## Data shown
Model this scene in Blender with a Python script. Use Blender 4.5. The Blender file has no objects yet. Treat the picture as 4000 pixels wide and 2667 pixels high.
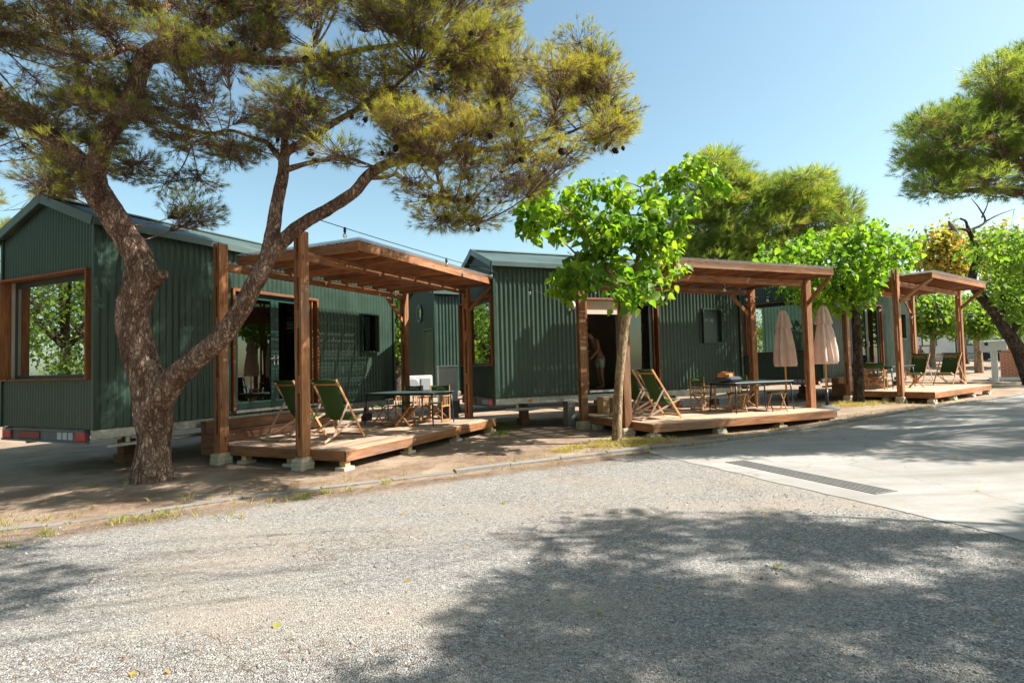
import bpy, math, random
import numpy as np
from mathutils import Vector, Matrix, noise
R = math.radians
rnd = random.Random(7)
rng = np.random.default_rng(11)
sc = bpy.context.scene
COL = sc.collection

# ---------------------------------------------------------------- camera
CAMH, FPX, PITCH, ROLL = 1.55, 2253.1, R(2.367), R(1.459)
cd = bpy.data.cameras.new('camera')
cam = bpy.data.objects.new('camera', cd)
COL.objects.link(cam)
cd.sensor_width = 36.0
cd.lens = FPX / 4000 * 36.0
cd.clip_end = 3000
cam.matrix_world = Matrix.Translation((0, 0, CAMH)) @ Matrix.Rotation(R(90) + PITCH, 4, 'X') @ Matrix.Rotation(-ROLL, 4, 'Z')
sc.camera = cam

# ---------------------------------------------------------------- light
SUN_AZ, SUN_EL = R(-4.0), R(47.0)            # azimuth counted from +X towards +Y
sl = bpy.data.lights.new('sun', 'SUN')
sl.energy = 5.0
sl.angle = R(0.5)
sl.color = (1.0, 0.945, 0.86)
sun = bpy.data.objects.new('sun', sl)
COL.objects.link(sun)
sdir = Vector((math.cos(SUN_AZ) * math.cos(SUN_EL), math.sin(SUN_AZ) * math.cos(SUN_EL), math.sin(SUN_EL)))
sun.rotation_euler = sdir.to_track_quat('Z', 'Y').to_euler()
sun.location = (20, 6, 30)
w = bpy.data.worlds.new('World')
sc.world = w
w.use_nodes = True
nt = w.node_tree
nt.nodes.clear()
sky = nt.nodes.new('ShaderNodeTexSky')
sky.sky_type = 'NISHITA'
sky.sun_disc = False
sky.sun_elevation = SUN_EL
sky.sun_rotation = R(90) - SUN_AZ
sky.air_density = 1.0
sky.dust_density = 1.6
sky.ozone_density = 1.6
bg = nt.nodes.new('ShaderNodeBackground')
bg.inputs['Strength'].default_value = 0.094
wo = nt.nodes.new('ShaderNodeOutputWorld')
tint = nt.nodes.new('ShaderNodeMix')            # the sky of this place is a little greener than the model's
tint.data_type = 'RGBA'
tint.blend_type = 'MULTIPLY'
tint.inputs[0].default_value = 1.0
tint.inputs[7].default_value = (1.04, 1.13, 0.95, 1)
nt.links.new(sky.outputs[0], tint.inputs[6])
nt.links.new(tint.outputs[2], bg.inputs[0])
nt.links.new(bg.outputs[0], wo.inputs[0])
sc.view_settings.view_transform = 'Standard'
sc.view_settings.look = 'None'
sc.view_settings.exposure = 1.3
sc.view_settings.gamma = 1.0

# ---------------------------------------------------------------- picture geometry: a pixel of the 2352 px wide view and a depth give a point
KPX = 4000 / 2352
def at(px, py, Y):
    uu, ww = px * KPX - 2000, 1333.5 - py * KPX
    u = uu * math.cos(ROLL) + ww * math.sin(ROLL)
    q = -uu * math.sin(ROLL) + ww * math.cos(ROLL)
    v = Vector((u, FPX * math.cos(PITCH) - q * math.sin(PITCH), FPX * math.sin(PITCH) + q * math.cos(PITCH)))
    return v * (Y / v.y) + Vector((0, 0, CAMH))

def sstep(a, b, x):
    t = min(1.0, max(0.0, (x - a) / (b - a)))
    return t * t * (3 - 2 * t)
def ground_z(x, y):
    return -0.1 + 0.22 * sstep(5.5, 10.5, x) + 0.9 * sstep(24, 46, y) * sstep(4, 14, x)

# ---------------------------------------------------------------- tagging
def tag(o, label=None, cat=None, group=None, kind=None):
    if label: o['label'] = label
    if cat: o['category'] = cat
    if group: o['group'] = group
    if kind: o['kind'] = kind
    return o
def empty(name, loc, rz=0.0):
    o = bpy.data.objects.new(name, None)
    COL.objects.link(o)
    o.location = loc
    o.rotation_euler = (0, 0, rz)
    o.empty_display_size = 0.2
    return o
def kids(o): return [c for c in bpy.data.objects if c.parent == o]
def copy_tree(o, parent=None):
    c = o.copy()
    COL.objects.link(c)
    c.parent = parent
    for k in kids(o): copy_tree(k, c)
    return c
def place(o, x, y, z, rz, label=None):
    o.location = (x, y, z)
    o.rotation_euler = (0, 0, rz)
    if label: o['label'] = label
    return o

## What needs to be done
Your task is to restate word for word the lines from the top of the data to the line containing "sc.camera = cam", both ends included, with every picture left out.

## Response to this task
Model this scene in Blender with a Python script. Use Blender 4.5. The Blender file has no objects yet. Treat the picture as 4000 pixels wide and 2667 pixels high.
import bpy, math, random
import numpy as np
from mathutils import Vector, Matrix, noise
R = math.radians
rnd = random.Random(7)
rng = np.random.default_rng(11)
sc = bpy.context.scene
COL = sc.collection

# ---------------------------------------------------------------- camera
CAMH, FPX, PITCH, ROLL = 1.55, 2253.1, R(2.367), R(1.459)
cd = bpy.data.cameras.new('camera')
cam = bpy.data.objects.new('camera', cd)
COL.objects.link(cam)
cd.sensor_width = 36.0
cd.lens = FPX / 4000 * 36.0
cd.clip_end = 3000
cam.matrix_world = Matrix.Translation((0, 0, CAMH)) @ Matrix.Rotation(R(90) + PITCH, 4, 'X') @ Matrix.Rotation(-ROLL, 4, 'Z')
sc.camera = cam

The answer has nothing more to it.